Block offers, “From the beginning, our faith in Guy to cultivate this unique take on crime comedy into a sophisticated and extraordinarily compelling film was limitless, and we’re very much looking forward to sharing this with the world.”
For Ritchie, the film represents an opportunity to examine class culture in both the UK and the U.S within the context of the amazing cast he’s assembled and a return to his distinct style – along with some twists and turns. “I think people are going to have an entertaining and quirky ride with this one,” he states, adding, “I also enjoyed dealing with the different polarities of culture and sub-culture, the upper and lower echelons of society – and I hope audiences dial in to that, too.”
The Creative team
Guy Ritchie (Writer/Director/Producer) is a pioneering, award-winning movie director. Having started out directing music videos in the 1990’s, Guy made the short film The Hard Case in 1995. This became the inspiration for his debut movie, the internationally acclaimed, BAFTA winning Lock, Stock & Two Smoking Barrels. In 1998 he followed up with the smash hit Snatch and the cult hits Revolver and Rock ‘n Rolla.

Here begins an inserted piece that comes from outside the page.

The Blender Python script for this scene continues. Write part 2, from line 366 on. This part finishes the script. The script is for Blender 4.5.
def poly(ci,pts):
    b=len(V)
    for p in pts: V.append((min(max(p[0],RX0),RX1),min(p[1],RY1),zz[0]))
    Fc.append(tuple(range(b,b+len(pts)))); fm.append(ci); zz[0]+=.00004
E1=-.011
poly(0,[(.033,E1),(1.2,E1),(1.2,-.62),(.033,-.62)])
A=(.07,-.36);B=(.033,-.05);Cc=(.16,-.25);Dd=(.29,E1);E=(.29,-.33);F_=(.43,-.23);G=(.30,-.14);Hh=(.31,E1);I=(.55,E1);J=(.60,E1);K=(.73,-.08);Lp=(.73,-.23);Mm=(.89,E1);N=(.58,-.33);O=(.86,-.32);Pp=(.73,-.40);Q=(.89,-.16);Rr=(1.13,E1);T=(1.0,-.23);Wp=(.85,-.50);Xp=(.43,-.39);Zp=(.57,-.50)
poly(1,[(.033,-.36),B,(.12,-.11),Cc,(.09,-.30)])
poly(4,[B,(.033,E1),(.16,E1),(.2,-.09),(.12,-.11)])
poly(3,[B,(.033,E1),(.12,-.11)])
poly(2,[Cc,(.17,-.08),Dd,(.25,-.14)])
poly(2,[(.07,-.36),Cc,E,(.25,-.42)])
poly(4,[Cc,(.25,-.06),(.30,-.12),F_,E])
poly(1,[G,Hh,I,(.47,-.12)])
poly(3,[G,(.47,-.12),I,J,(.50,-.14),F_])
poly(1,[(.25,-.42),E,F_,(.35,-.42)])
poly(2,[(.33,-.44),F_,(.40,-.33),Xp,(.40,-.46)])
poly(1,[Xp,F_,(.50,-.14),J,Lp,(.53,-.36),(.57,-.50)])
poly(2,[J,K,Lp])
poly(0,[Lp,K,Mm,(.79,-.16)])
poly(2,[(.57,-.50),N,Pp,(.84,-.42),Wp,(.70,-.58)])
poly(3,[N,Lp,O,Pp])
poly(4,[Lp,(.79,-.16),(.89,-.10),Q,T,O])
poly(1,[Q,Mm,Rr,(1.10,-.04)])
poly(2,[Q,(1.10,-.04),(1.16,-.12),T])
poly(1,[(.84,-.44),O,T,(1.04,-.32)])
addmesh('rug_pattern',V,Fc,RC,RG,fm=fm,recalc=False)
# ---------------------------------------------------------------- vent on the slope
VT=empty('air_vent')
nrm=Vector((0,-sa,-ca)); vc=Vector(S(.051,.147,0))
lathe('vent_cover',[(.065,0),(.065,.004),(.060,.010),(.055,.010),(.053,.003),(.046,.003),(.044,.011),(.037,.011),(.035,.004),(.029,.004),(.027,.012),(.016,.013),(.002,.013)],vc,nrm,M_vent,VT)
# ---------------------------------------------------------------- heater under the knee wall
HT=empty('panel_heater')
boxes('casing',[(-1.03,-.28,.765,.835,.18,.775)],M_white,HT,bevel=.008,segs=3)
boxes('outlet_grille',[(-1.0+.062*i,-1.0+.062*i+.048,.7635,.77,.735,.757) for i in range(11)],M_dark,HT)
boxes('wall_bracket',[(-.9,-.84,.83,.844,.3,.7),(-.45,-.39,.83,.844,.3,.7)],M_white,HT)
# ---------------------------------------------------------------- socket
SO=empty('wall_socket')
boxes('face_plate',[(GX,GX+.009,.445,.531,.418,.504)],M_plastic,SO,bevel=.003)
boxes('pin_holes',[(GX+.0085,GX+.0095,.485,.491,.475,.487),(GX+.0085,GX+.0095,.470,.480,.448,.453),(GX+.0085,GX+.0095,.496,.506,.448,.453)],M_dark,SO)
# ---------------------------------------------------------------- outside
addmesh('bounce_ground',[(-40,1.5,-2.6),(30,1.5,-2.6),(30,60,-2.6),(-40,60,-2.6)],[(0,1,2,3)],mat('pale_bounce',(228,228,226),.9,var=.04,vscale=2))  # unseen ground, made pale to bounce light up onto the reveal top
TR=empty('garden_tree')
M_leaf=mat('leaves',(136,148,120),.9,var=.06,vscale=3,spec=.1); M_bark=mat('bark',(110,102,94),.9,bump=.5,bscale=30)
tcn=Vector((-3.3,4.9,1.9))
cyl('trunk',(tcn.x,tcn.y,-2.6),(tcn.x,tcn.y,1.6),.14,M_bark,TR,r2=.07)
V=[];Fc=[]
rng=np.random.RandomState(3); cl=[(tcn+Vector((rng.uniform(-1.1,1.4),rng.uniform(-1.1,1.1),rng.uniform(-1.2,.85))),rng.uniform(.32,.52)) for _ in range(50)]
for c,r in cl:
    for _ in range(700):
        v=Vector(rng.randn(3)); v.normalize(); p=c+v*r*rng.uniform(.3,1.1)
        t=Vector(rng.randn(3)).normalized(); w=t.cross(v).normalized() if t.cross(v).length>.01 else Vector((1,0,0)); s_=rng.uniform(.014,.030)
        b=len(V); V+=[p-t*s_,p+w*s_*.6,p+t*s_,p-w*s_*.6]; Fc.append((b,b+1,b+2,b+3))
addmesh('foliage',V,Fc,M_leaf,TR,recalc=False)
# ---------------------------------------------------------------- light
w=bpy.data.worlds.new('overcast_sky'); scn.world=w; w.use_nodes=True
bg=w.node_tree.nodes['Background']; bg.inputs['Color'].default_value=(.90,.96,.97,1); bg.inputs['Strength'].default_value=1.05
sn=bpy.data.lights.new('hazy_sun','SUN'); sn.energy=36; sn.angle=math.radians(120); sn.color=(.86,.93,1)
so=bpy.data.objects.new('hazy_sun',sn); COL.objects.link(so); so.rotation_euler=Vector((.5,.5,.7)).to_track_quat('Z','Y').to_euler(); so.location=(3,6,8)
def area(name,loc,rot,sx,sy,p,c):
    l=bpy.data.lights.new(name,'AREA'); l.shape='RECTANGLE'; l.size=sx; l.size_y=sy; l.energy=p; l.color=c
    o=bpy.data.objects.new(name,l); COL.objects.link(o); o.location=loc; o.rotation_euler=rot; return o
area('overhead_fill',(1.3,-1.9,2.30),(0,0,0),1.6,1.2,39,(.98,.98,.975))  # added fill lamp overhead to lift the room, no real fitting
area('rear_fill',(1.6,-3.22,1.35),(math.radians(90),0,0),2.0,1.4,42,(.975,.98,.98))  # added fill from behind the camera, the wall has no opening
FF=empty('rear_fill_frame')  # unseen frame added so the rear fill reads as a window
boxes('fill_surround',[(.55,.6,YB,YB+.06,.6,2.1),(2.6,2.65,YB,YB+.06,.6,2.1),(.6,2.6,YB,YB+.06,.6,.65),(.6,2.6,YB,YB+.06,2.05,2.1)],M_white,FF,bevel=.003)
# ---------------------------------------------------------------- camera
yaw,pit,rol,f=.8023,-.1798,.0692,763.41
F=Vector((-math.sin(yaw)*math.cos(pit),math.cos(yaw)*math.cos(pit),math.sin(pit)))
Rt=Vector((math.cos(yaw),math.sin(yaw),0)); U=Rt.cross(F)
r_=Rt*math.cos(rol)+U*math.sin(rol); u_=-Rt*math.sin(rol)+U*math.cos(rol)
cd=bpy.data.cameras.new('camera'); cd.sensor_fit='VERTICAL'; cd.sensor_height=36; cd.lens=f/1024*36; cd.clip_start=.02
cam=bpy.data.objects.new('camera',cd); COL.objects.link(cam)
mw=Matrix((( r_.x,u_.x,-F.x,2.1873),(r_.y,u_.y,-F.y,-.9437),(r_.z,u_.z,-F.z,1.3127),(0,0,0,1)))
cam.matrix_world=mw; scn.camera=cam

In 2009 Ritchie switched to directing Hollywood blockbusters for Warner Brothers with Sherlock Holmes and Sherlock Holmes: A Game of Shadows, followed by Man from U.N.C.L.E. and King Arthur: Legend of the Sword.
In 2019 Ritchie applied his innovative and energetic directorial style to Disney’s Aladdin, which grossed over $1BN worldwide. Hot on the heels of this success, he returned to his indie roots writing and directing the British Gangster action comedy The Gentlemen and the as yet Untitled revenge-based action thriller, which reunites him once more with long term collaborator Jason Statham.
Ivan Atkinson (Story by/Producer) started his career working in film production on Sherlock Holmes: A Game of Shadows, Man from U.N.C.L.E., and King Arthur: Legend of the Sword. He received his first Producer credit on the $1BN grossing, international smash hit Aladdin for Disney. This success was followed by co-writing and producing The Gentlemen for Miramax. Ivan is currently producing the as yet Untitled Guy Ritchie/Jason Statham revenge -based action thriller, with a slate of other Film and TV projects in development.
Marn Davies (Story By) directed the award-winning short film What Stephen Lawrence Has Taught Us in 1999 whilst still studying at Boumemouth University. He received his first broadcast TV credit directing “The National 5-a-Side Championships” for Sky Sports in 2001. In 2005 Marn co-directed the BBC One “Live 8” documentaries, and edited a Golden Lion winning Adidas campaign in 2008. From here, Marn worked for Guy Ritchie, co-directing documentaries on “The Ego.” Most recently Marn co-wrote the Miramax feature film The Gentlemen and currently works across a number of Film and TV projects at Toff Guy Films.